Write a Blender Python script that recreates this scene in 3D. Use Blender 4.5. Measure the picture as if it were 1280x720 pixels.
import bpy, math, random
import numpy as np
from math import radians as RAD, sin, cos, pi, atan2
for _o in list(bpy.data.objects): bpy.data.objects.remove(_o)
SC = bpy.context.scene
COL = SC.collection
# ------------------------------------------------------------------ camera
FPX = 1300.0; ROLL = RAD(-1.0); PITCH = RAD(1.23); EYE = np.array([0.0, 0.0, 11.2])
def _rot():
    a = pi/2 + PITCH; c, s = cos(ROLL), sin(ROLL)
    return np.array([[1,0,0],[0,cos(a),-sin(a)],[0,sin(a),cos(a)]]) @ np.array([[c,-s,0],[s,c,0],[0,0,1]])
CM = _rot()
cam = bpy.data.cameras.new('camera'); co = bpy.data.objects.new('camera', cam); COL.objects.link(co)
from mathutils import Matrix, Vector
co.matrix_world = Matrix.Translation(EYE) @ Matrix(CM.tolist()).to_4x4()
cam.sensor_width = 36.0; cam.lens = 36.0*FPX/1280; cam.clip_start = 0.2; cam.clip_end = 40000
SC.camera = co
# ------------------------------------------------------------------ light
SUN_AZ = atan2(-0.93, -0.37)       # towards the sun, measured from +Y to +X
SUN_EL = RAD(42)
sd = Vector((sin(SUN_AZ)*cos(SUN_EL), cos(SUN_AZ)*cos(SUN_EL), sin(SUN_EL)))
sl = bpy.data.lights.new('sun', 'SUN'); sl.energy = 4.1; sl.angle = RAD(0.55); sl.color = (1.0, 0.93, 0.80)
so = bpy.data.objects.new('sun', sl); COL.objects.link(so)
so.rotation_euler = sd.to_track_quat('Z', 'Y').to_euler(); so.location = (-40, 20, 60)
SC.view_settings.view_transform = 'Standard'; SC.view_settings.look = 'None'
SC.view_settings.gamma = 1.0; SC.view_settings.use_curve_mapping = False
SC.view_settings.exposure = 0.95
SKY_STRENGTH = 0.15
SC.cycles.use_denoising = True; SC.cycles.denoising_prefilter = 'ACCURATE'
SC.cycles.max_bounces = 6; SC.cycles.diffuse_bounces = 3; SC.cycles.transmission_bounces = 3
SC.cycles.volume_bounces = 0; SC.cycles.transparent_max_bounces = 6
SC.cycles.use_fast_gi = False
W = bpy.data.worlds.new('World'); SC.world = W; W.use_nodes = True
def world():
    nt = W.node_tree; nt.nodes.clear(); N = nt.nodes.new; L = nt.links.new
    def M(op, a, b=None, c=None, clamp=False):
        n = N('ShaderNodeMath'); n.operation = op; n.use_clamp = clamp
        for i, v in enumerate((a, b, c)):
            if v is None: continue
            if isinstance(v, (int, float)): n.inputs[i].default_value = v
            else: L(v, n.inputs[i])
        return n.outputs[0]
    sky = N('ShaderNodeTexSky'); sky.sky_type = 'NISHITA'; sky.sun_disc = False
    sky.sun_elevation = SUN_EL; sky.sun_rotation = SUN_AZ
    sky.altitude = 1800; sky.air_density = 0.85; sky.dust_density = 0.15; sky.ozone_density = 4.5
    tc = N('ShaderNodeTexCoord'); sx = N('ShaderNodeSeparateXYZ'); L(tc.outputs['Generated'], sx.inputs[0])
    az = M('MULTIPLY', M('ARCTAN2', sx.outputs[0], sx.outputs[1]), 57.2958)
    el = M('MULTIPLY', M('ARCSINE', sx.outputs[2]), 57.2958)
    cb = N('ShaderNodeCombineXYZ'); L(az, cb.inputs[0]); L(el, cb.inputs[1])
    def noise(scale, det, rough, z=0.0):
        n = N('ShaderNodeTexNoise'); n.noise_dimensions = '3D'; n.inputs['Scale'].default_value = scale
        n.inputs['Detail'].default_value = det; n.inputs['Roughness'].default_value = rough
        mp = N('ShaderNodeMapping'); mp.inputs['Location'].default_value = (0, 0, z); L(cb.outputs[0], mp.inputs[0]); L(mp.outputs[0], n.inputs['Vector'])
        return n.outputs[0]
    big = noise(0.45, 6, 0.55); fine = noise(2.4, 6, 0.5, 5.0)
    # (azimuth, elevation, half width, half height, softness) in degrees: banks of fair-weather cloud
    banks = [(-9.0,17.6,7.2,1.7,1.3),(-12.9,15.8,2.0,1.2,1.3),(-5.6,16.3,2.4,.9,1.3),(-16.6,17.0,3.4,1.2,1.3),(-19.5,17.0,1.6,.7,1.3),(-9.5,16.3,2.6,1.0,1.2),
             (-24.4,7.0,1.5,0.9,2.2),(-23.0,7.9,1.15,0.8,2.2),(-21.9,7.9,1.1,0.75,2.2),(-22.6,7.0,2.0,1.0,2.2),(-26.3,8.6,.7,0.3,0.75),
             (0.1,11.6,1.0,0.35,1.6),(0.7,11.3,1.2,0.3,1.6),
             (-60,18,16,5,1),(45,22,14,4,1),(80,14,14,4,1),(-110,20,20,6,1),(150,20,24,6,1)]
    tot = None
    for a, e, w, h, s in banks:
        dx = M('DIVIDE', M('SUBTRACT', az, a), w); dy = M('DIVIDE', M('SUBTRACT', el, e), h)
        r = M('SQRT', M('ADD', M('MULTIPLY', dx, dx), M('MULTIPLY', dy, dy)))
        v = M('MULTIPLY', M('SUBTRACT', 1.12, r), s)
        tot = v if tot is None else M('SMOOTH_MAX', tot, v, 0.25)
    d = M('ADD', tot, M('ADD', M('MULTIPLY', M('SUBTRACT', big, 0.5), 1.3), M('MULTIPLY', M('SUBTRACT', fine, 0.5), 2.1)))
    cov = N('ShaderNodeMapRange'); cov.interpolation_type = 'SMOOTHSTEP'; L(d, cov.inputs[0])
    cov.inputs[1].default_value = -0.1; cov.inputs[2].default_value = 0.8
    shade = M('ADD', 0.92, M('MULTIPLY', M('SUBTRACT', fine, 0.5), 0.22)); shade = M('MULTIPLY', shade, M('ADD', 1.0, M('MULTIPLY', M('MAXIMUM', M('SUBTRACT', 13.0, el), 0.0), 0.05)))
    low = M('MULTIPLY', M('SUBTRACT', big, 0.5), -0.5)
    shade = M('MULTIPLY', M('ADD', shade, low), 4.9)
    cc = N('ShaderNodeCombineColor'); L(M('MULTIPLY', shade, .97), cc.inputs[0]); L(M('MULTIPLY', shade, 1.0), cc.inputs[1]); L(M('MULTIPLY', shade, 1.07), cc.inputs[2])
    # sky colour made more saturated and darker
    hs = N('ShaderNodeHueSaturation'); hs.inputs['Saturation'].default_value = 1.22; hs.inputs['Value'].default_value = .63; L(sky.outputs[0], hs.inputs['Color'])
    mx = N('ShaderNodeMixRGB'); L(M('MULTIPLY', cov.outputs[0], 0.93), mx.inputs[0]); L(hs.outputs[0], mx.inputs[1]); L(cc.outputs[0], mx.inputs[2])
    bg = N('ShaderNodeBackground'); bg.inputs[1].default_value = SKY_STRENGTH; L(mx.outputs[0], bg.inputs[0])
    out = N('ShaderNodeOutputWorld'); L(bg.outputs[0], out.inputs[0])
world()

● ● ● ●

#### Your instructions
Write down every line of the data exactly as it appears above.

#### Solution for this problem
Write a Blender Python script that recreates this scene in 3D. Use Blender 4.5. Measure the picture as if it were 1280x720 pixels.
import bpy, math, random
import numpy as np
from math import radians as RAD, sin, cos, pi, atan2
for _o in list(bpy.data.objects): bpy.data.objects.remove(_o)
SC = bpy.context.scene
COL = SC.collection
# ------------------------------------------------------------------ camera
FPX = 1300.0; ROLL = RAD(-1.0); PITCH = RAD(1.23); EYE = np.array([0.0, 0.0, 11.2])
def _rot():
    a = pi/2 + PITCH; c, s = cos(ROLL), sin(ROLL)
    return np.array([[1,0,0],[0,cos(a),-sin(a)],[0,sin(a),cos(a)]]) @ np.array([[c,-s,0],[s,c,0],[0,0,1]])
CM = _rot()
cam = bpy.data.cameras.new('camera'); co = bpy.data.objects.new('camera', cam); COL.objects.link(co)
from mathutils import Matrix, Vector
co.matrix_world = Matrix.Translation(EYE) @ Matrix(CM.tolist()).to_4x4()
cam.sensor_width = 36.0; cam.lens = 36.0*FPX/1280; cam.clip_start = 0.2; cam.clip_end = 40000
SC.camera = co
# ------------------------------------------------------------------ light
SUN_AZ = atan2(-0.93, -0.37)       # towards the sun, measured from +Y to +X
SUN_EL = RAD(42)
sd = Vector((sin(SUN_AZ)*cos(SUN_EL), cos(SUN_AZ)*cos(SUN_EL), sin(SUN_EL)))
sl = bpy.data.lights.new('sun', 'SUN'); sl.energy = 4.1; sl.angle = RAD(0.55); sl.color = (1.0, 0.93, 0.80)
so = bpy.data.objects.new('sun', sl); COL.objects.link(so)
so.rotation_euler = sd.to_track_quat('Z', 'Y').to_euler(); so.location = (-40, 20, 60)
SC.view_settings.view_transform = 'Standard'; SC.view_settings.look = 'None'
SC.view_settings.gamma = 1.0; SC.view_settings.use_curve_mapping = False
SC.view_settings.exposure = 0.95
SKY_STRENGTH = 0.15
SC.cycles.use_denoising = True; SC.cycles.denoising_prefilter = 'ACCURATE'
SC.cycles.max_bounces = 6; SC.cycles.diffuse_bounces = 3; SC.cycles.transmission_bounces = 3
SC.cycles.volume_bounces = 0; SC.cycles.transparent_max_bounces = 6
SC.cycles.use_fast_gi = False
W = bpy.data.worlds.new('World'); SC.world = W; W.use_nodes = True
def world():
    nt = W.node_tree; nt.nodes.clear(); N = nt.nodes.new; L = nt.links.new
    def M(op, a, b=None, c=None, clamp=False):
        n = N('ShaderNodeMath'); n.operation = op; n.use_clamp = clamp
        for i, v in enumerate((a, b, c)):
            if v is None: continue
            if isinstance(v, (int, float)): n.inputs[i].default_value = v
            else: L(v, n.inputs[i])
        return n.outputs[0]
    sky = N('ShaderNodeTexSky'); sky.sky_type = 'NISHITA'; sky.sun_disc = False
    sky.sun_elevation = SUN_EL; sky.sun_rotation = SUN_AZ
    sky.altitude = 1800; sky.air_density = 0.85; sky.dust_density = 0.15; sky.ozone_density = 4.5
    tc = N('ShaderNodeTexCoord'); sx = N('ShaderNodeSeparateXYZ'); L(tc.outputs['Generated'], sx.inputs[0])
    az = M('MULTIPLY', M('ARCTAN2', sx.outputs[0], sx.outputs[1]), 57.2958)
    el = M('MULTIPLY', M('ARCSINE', sx.outputs[2]), 57.2958)
    cb = N('ShaderNodeCombineXYZ'); L(az, cb.inputs[0]); L(el, cb.inputs[1])
    def noise(scale, det, rough, z=0.0):
        n = N('ShaderNodeTexNoise'); n.noise_dimensions = '3D'; n.inputs['Scale'].default_value = scale
        n.inputs['Detail'].default_value = det; n.inputs['Roughness'].default_value = rough
        mp = N('ShaderNodeMapping'); mp.inputs['Location'].default_value = (0, 0, z); L(cb.outputs[0], mp.inputs[0]); L(mp.outputs[0], n.inputs['Vector'])
        return n.outputs[0]
    big = noise(0.45, 6, 0.55); fine = noise(2.4, 6, 0.5, 5.0)
    # (azimuth, elevation, half width, half height, softness) in degrees: banks of fair-weather cloud
    banks = [(-9.0,17.6,7.2,1.7,1.3),(-12.9,15.8,2.0,1.2,1.3),(-5.6,16.3,2.4,.9,1.3),(-16.6,17.0,3.4,1.2,1.3),(-19.5,17.0,1.6,.7,1.3),(-9.5,16.3,2.6,1.0,1.2),
             (-24.4,7.0,1.5,0.9,2.2),(-23.0,7.9,1.15,0.8,2.2),(-21.9,7.9,1.1,0.75,2.2),(-22.6,7.0,2.0,1.0,2.2),(-26.3,8.6,.7,0.3,0.75),
             (0.1,11.6,1.0,0.35,1.6),(0.7,11.3,1.2,0.3,1.6),
             (-60,18,16,5,1),(45,22,14,4,1),(80,14,14,4,1),(-110,20,20,6,1),(150,20,24,6,1)]
    tot = None
    for a, e, w, h, s in banks:
        dx = M('DIVIDE', M('SUBTRACT', az, a), w); dy = M('DIVIDE', M('SUBTRACT', el, e), h)
        r = M('SQRT', M('ADD', M('MULTIPLY', dx, dx), M('MULTIPLY', dy, dy)))
        v = M('MULTIPLY', M('SUBTRACT', 1.12, r), s)
        tot = v if tot is None else M('SMOOTH_MAX', tot, v, 0.25)
    d = M('ADD', tot, M('ADD', M('MULTIPLY', M('SUBTRACT', big, 0.5), 1.3), M('MULTIPLY', M('SUBTRACT', fine, 0.5), 2.1)))
    cov = N('ShaderNodeMapRange'); cov.interpolation_type = 'SMOOTHSTEP'; L(d, cov.inputs[0])
    cov.inputs[1].default_value = -0.1; cov.inputs[2].default_value = 0.8
    shade = M('ADD', 0.92, M('MULTIPLY', M('SUBTRACT', fine, 0.5), 0.22)); shade = M('MULTIPLY', shade, M('ADD', 1.0, M('MULTIPLY', M('MAXIMUM', M('SUBTRACT', 13.0, el), 0.0), 0.05)))
    low = M('MULTIPLY', M('SUBTRACT', big, 0.5), -0.5)
    shade = M('MULTIPLY', M('ADD', shade, low), 4.9)
    cc = N('ShaderNodeCombineColor'); L(M('MULTIPLY', shade, .97), cc.inputs[0]); L(M('MULTIPLY', shade, 1.0), cc.inputs[1]); L(M('MULTIPLY', shade, 1.07), cc.inputs[2])
    # sky colour made more saturated and darker
    hs = N('ShaderNodeHueSaturation'); hs.inputs['Saturation'].default_value = 1.22; hs.inputs['Value'].default_value = .63; L(sky.outputs[0], hs.inputs['Color'])
    mx = N('ShaderNodeMixRGB'); L(M('MULTIPLY', cov.outputs[0], 0.93), mx.inputs[0]); L(hs.outputs[0], mx.inputs[1]); L(cc.outputs[0], mx.inputs[2])
    bg = N('ShaderNodeBackground'); bg.inputs[1].default_value = SKY_STRENGTH; L(mx.outputs[0], bg.inputs[0])
    out = N('ShaderNodeOutputWorld'); L(bg.outputs[0], out.inputs[0])
world()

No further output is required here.